Kein Bock auf Chefsein
Schweden ist bekannt geworden, weil «niemand mehr Chef sein will». Daran sei unter anderem die Hypereffizienz heutiger Unternehmen schuld. Assistenzfunktionen und Positionen im mittleren Management werden eliminiert, Managerinnen dadurch einsam. Der hohe Arbeitsaufwand und die mediale Exponierung schrecken zusätzlich ab. Pyramiden geraten ebenso in Verruf, weil sie der zeitgeistigen Dezentralisierung widersprechen. Sie passten zu Gesellschaften, die an die Genialität weniger Entscheidungsträger glaubten.

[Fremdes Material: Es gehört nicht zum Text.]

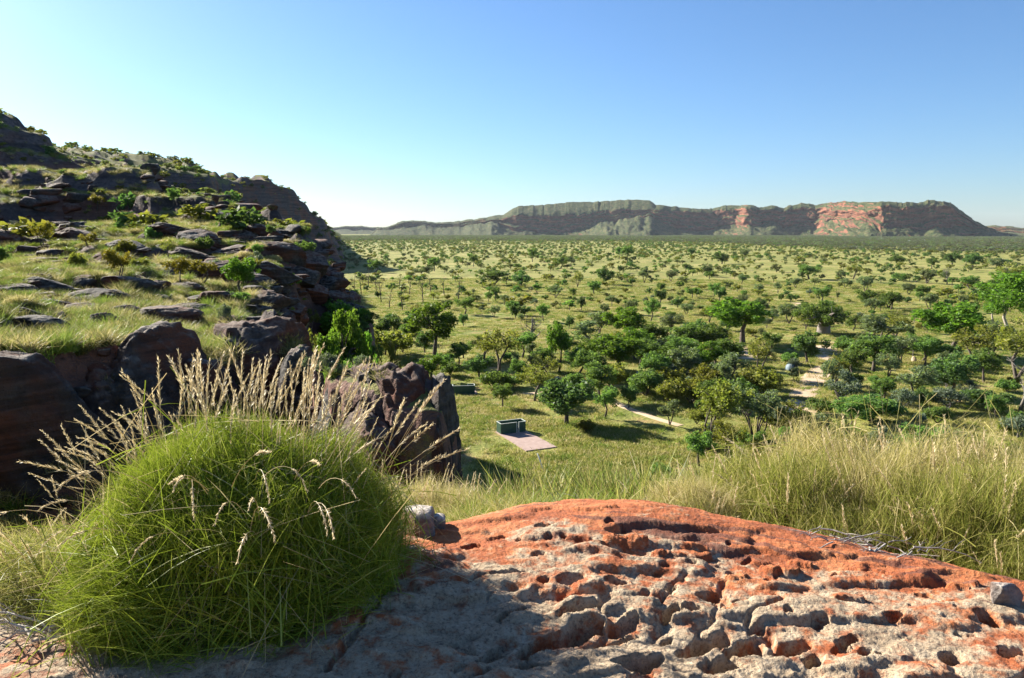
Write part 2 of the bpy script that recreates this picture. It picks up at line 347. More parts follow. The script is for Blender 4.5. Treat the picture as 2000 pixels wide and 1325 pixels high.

Durch neue Organisationsformen und den demographischen Wandel sind schliesslich weniger Spitzenpositionen zu besetzen. Oben angekommen, dürften viele Babyboomer noch bis 85 auf ihren Chefsesseln sitzenbleiben. Deloitte spricht von Biographien, die sich über ein halbes Jahrhundert erstrecken.
Wenn Menschen keine Motivation mehr darin finden, Karriereleitern hochzusteigen, sind alternative Perspektiven gefragt. Status, Macht und Entscheidungsbefugnisse genügen nicht mehr – zumal vermehrt dezentral entschieden wird.
Ist das Unternehmen ein Narrativ, heisst Karrieremanagement sowohl den Plot als auch die Rollen der Protagonistinnen zu entfalten. HR unterstützt die Organisation darin, vorhandene Potenziale zu nutzen, um die Geschichte weiter zu erzählen. Mitarbeitenden hilft sie, ihren Platz darin zu finden.